John Paul Derryberry 

As I strolled around the Fareway grocery store Monday night after work, I was perplexed. I had no idea where the stupid breadcrumbs were in this store. We were making chicken fingers for dinner and I had my wife send me a list of the ingredients needed for dinner. This was my attempt to be a supportive, gender-role-breaking husband. It was going up in flames as my anger inflated with every minute I could not find the stupid breadcrumbs.  My wife had emailed earlier in the day stating that she had to race home, walk the dog and then go to the store. My to-do list that evening was a whole lot of nothing. I emailed back asking for the grocery list. 

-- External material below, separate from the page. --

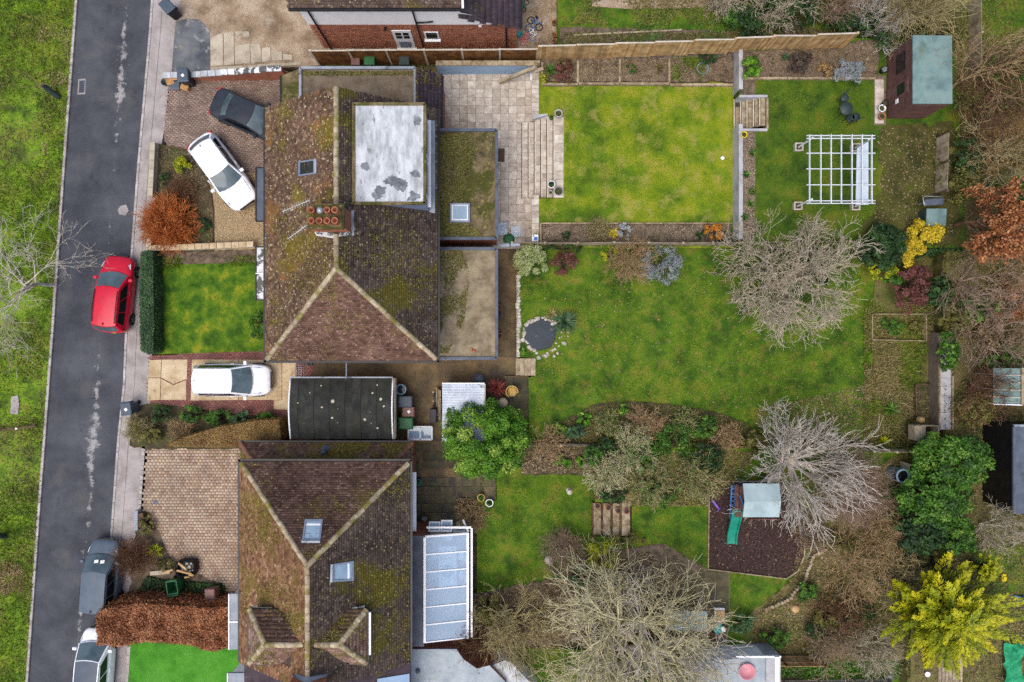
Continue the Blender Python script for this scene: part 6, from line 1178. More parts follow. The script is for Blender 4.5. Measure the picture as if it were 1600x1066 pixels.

This new push for me to be more aware of small stressors is a direct result of the news being so darn sad and seeing just how clueless men get to be about the all the boring tasks that hold together a civilized household. Normally when I get home, I grab a book to read.  I engage in this completely stress-free activity, while my wife thinks of eight things that need to be completed for our lives to maintain normalcy. The statement that the dishwasher doesn’t empty itself is so very true but I never really looked at it as my job to do. That’s the true definition of aloofness, and there are those stating these type of gender, and racial lines no longer exit.  But as I type aloofness I realize that's not a strong enough word. It's actually my ignorance and I expect others to bare my ignorance.  We reject this  notion because we cannot see it, but it exists for others, therefore it is real.

My anger at myself was rising as each aisle where I thought the breadcrumbs would be turned out to be wrong. I thought how much of a charmed life I have lived that I have never had to concern myself with the location of breadcrumbs in a store. I’m not wired to worry or I always thought I was just wired to be aloof to small worries.  I felt I worked hard to learn how to let stress to roll off my back. But it’s because I'm a male that those expectations were never put on me. If I grew up where the household chores, preparing meals, and cleaning the house was a constant task, I would notice the dirty glass now. My wife can attest  I do not notice the dirty glass, or when the lawn needs to be mowed, or file away when I scheduled my next oil change.

Finally, I stumbled upon the bread crumbs next to the bread. My thoughts then quickly turned to embarrassment. How could a 35-year-old with a master's degree not think of the possibility that bread and bread crumbs might be next to each other. I walked in the door and my wife could tell I was flustered. She asked why and laughed about me wandering around Fareway. She even commented,  "I bet you didn’t ask for help did you?" I replied, "No, I’m an adult. I shouldn’t have to ask where the  breadcrumbs are.” She smiled as she talked about loving the walk with our dog because she'd had extra time to take him to the fields.  Our dog can run off-leash there and that’s her favorite thing to watch him do.  She seemed happier, lighter, and relaxed.

That’s why you chip in and help out. That’s why you chase ignorances you cannot see. And, that’s why life is about constant improvement, because the better you get, the better the lives around you get.  While I resent the bread crumbs for giving me a small stressor after work, maybe my wife worried a little less and enjoyed the walk a little more. Following the trail to breadcrumbs showed me an ignorance I carry. Ignorances do exist, we all carry some, and we should be looking for them. The more we find and break them down the lighter the load for those still left doing the work. My trail of breadcrumbs lead me to realize I still have a long way to go the lessen the burdens people carry small and large.